Secondary Mineralization of Ferrihydrite Under Reducing Redox Conditions: An Electrochemical Study

Open Access
Author:
Griffin, Aron M
Area of Honors:
Engineering Science
Degree:
Bachelor of Science
Document Type:
Thesis
Thesis Supervisors:
  • Christopher Aaron Gorski, Thesis Supervisor
  • Joseph Paul Cusumano, Honors Advisor
  • Judith A Todd, Faculty Reader
Keywords:
  • iron oxides
  • iron
  • groundwater
  • remediation
  • electrochemistry
  • redox
  • aquatic chemistry
  • environmental engineering
Abstract:
Groundwater contamination due to improper waste disposal and storage is a significant source of water pollution both nationally and globally. In a search for alternatives to current groundwater treatment strategies, which are often prohibitively expensive and ineffective, researchers are investigating the potential use of naturally existing iron minerals to mitigate contaminants through reduction reactions.
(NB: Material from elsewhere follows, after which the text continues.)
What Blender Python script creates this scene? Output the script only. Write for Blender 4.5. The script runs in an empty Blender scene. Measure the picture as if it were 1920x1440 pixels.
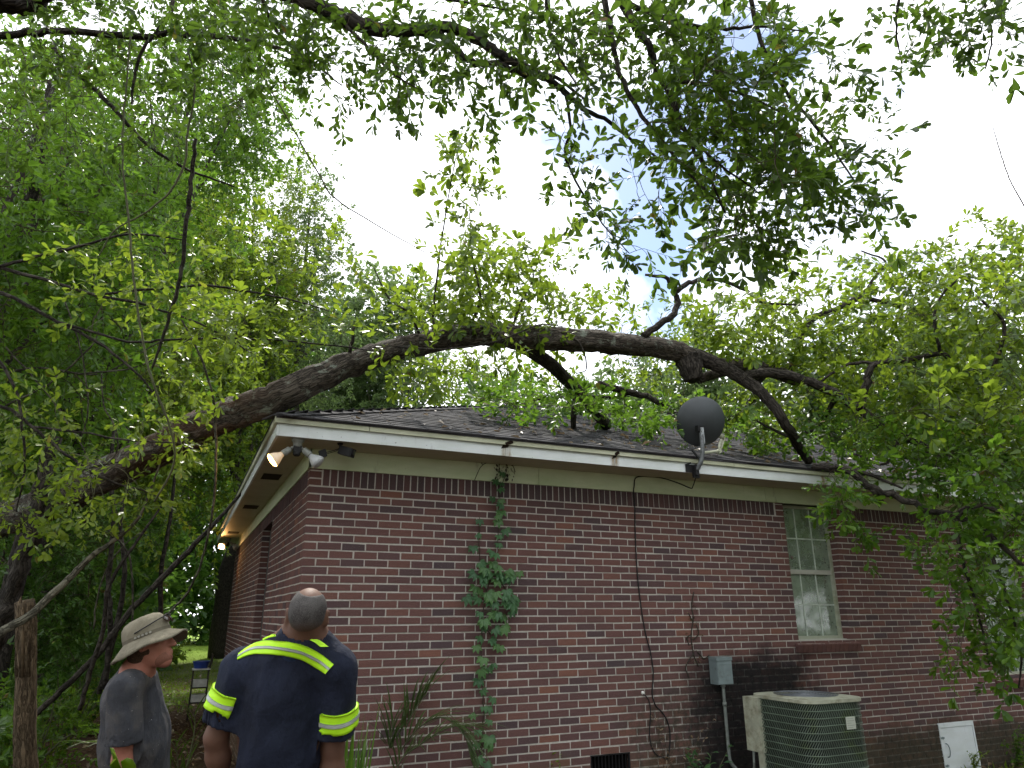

We investigated the reduction of ferrihydrite, a common ferric iron mineral, in an effort to determine the effects of solution and redox conditions on secondary mineralization product formation. Using an electrochemical batch reactor, we created an experimental method that mimics microbial reduction. We varied of ferrihydrite concentration, electrochemical mediator concentration, and applied potential to determine the effect on the transformation of ferrihydrite. Using this method, we collected data for mediator concentrations of 20, 100, and 200 μM with iron additions of 10 and 20 mg at EH=-0.16V vs SHE. We then chose the combination of 100μM mediator and 10mg Fe and collected data at EH= -0.21V and -0.26V vs SHE. In all cases only a fraction of structural Fe3+ in ferrihydrite added to the cell was reduced, and only a fraction of this reduction resulted in Fe2+ ions in solution. As we increased mediator concentration, electrons transferred increased, and Fe2+ in solution initially increased then decreased. Ferrihydrite and Fe3+ oxide in the residual solids decreased with increasing mediator concentration, and increasing amounts of magnetite was seen for the 10mg Fe trials while magnetite and goethite was found in the 20mg Fe trials. As we decreased electric potential we found an increase in electrons transferred and Fe2+ in solution. Also, the solids contained less ferrihydrite and Fe3+ oxide and increasing magnetite as potential decreased. This experimental model can be used for further studies on ferrihydrite, other iron oxides, and other mineral reductions.